Scan the lines below; pull out those with "scene".

— BEGIN Given information —

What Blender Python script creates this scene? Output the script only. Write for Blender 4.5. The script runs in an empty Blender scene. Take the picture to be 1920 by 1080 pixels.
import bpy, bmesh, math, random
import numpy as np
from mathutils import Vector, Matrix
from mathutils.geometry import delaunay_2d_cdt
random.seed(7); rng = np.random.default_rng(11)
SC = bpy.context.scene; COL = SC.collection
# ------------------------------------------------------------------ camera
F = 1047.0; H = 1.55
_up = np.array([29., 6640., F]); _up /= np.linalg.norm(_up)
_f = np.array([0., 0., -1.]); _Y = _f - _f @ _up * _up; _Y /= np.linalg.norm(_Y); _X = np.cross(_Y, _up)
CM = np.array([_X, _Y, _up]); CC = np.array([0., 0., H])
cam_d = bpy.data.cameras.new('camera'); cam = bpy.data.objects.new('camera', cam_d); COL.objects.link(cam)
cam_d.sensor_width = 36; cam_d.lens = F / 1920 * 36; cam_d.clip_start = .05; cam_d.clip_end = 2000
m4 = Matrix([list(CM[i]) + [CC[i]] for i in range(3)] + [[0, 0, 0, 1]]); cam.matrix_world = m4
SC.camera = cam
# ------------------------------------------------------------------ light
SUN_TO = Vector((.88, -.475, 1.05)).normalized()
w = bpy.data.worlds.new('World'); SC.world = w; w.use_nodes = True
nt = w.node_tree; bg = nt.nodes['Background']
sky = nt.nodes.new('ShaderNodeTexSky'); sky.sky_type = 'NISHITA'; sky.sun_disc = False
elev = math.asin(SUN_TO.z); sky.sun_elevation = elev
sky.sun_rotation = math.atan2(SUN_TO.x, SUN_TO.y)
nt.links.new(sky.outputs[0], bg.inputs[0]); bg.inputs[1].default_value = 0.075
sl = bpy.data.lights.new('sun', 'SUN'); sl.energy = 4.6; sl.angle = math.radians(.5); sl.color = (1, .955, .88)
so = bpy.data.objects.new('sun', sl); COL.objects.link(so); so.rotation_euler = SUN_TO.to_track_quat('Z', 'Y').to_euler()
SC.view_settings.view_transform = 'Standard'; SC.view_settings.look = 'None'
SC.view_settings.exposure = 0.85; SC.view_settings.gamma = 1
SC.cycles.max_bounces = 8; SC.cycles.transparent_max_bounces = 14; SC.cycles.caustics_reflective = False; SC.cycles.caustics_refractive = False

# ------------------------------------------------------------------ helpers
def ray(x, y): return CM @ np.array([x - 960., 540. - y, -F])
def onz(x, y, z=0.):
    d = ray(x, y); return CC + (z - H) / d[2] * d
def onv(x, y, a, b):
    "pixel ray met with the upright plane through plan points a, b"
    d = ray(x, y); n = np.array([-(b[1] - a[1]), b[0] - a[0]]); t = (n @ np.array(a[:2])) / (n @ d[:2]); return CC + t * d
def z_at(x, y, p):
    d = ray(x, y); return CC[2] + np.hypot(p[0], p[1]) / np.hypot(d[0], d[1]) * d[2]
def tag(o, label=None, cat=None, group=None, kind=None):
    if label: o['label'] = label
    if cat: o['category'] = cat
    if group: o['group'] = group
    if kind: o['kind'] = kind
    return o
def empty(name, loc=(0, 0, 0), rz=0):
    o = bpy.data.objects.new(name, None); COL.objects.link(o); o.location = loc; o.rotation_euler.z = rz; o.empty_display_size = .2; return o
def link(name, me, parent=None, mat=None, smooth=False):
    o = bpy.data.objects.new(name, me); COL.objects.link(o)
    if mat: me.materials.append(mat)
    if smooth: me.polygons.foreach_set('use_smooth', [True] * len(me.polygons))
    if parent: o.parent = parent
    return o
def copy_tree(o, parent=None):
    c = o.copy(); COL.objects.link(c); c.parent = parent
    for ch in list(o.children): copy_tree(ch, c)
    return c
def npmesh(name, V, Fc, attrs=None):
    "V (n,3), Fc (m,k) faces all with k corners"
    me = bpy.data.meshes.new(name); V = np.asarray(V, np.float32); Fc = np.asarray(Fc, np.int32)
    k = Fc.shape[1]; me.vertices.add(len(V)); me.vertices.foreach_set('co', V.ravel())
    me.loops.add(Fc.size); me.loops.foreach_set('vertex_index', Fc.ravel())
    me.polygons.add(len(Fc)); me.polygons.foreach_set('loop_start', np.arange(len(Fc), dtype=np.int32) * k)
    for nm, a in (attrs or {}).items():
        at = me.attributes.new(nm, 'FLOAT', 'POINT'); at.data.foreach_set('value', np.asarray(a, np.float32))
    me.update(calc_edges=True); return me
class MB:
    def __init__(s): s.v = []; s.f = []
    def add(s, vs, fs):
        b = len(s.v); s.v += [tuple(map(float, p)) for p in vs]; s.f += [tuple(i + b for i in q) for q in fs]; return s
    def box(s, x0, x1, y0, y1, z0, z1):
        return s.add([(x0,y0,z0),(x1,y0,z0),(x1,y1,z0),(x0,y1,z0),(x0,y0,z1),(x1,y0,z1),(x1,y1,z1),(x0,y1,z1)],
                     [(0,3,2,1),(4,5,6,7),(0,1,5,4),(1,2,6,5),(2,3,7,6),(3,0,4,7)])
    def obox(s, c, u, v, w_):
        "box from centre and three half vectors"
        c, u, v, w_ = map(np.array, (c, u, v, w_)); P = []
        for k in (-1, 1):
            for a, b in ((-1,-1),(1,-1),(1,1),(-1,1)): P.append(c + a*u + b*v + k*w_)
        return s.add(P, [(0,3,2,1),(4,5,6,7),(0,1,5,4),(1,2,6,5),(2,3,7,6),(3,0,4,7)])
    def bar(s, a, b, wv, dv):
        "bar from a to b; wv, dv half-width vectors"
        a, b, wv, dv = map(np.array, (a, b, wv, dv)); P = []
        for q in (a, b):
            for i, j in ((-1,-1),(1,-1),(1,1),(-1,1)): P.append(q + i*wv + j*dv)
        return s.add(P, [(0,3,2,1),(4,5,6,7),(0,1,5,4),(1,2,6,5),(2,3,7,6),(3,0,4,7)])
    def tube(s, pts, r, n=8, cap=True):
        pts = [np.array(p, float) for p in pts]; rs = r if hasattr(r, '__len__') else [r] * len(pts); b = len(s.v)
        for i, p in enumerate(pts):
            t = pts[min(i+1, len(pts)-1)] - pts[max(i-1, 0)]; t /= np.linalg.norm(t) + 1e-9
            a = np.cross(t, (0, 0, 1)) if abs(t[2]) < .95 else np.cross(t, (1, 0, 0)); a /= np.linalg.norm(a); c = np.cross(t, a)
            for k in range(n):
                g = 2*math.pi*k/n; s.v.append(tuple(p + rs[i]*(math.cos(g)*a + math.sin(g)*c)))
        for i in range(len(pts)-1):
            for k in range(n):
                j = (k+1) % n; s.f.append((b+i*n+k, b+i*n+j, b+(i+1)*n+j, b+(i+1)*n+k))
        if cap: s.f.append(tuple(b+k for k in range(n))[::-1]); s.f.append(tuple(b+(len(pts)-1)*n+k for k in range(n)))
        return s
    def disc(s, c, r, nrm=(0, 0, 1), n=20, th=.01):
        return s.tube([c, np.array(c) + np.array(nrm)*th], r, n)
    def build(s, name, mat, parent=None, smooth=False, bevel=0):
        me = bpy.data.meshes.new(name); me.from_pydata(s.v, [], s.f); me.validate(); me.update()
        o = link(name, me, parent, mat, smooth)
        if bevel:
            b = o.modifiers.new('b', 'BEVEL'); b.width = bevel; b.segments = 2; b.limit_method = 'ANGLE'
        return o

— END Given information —

- Completed exercise:
What Blender Python script creates this scene? Output the script only. Write for Blender 4.5. The script runs in an empty Blender scene. Take the picture to be 1920 by 1080 pixels.
SC = bpy.context.scene; COL = SC.collection